Random Reviews: “The Pilot and the Bushman” by Sylvia Jacobs
Sylvia Jacobs has a career in science fiction spanning eighteen years, from the publication of “A Stitch in Time” in the April 1951 issue of Astounding Science Fiction and running through the April 1969 issue of Galaxy Magazine, when her story “Slave to Man” appeared. Her body of work, however, is not entirely reflective of that longevity, consisting of eight short stories and two essays, all except one of which were published within a decade of her first appearance.
Her second story, “The Pilot and the Bushman,” appeared in the August 1951 issue of Galaxy Magazine and would eventually be reprinted in Galaxy Reader of Science Fiction the following year.
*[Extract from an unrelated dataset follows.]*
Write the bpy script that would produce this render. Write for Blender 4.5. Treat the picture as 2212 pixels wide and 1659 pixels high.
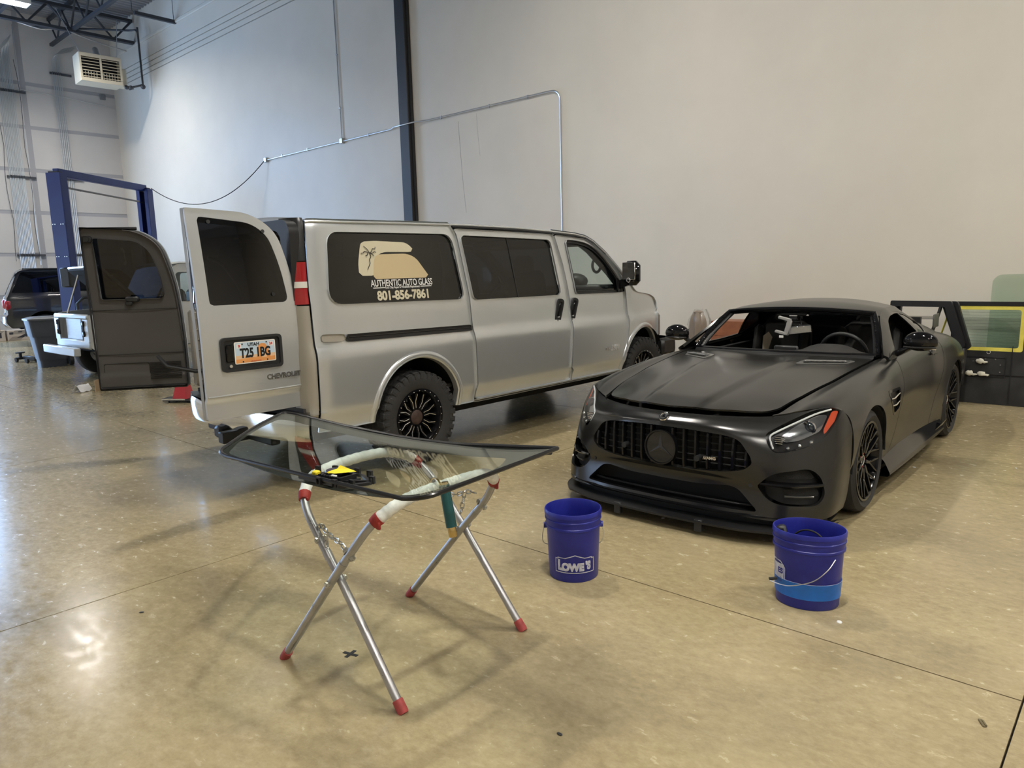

It belongs to the same category of science fiction as Fred Pohl and C.M. Kornbluth’s The Space Merchants (originally published in Galaxy as Gravy Planet), using an advertising executive to look at consumerism and aliens, although Jacobs’ work has a very different feel than the more famous story.
Jacobs tells the tale of Jerry Jergens, a New York advertising executive, and the Ambassador from Outer Space. Following an accidental statement by the Ambassador that aliens had a Matter Repositor which made trade and manufacturing unnecessary, Earth began to suffer from a buyer’s strike. The Ambassador admits that discussing the Repositor was a mistake, but he refuses to deny its existence and interstellar law forbids him from sharing the technology with humans. Jerry, however has an offer to help get the Ambassador out of the fix he’s in. In return for which, Jerry wants to be able to market Earth to aliens, a proposition that the Ambassador does not see as something that can be successful.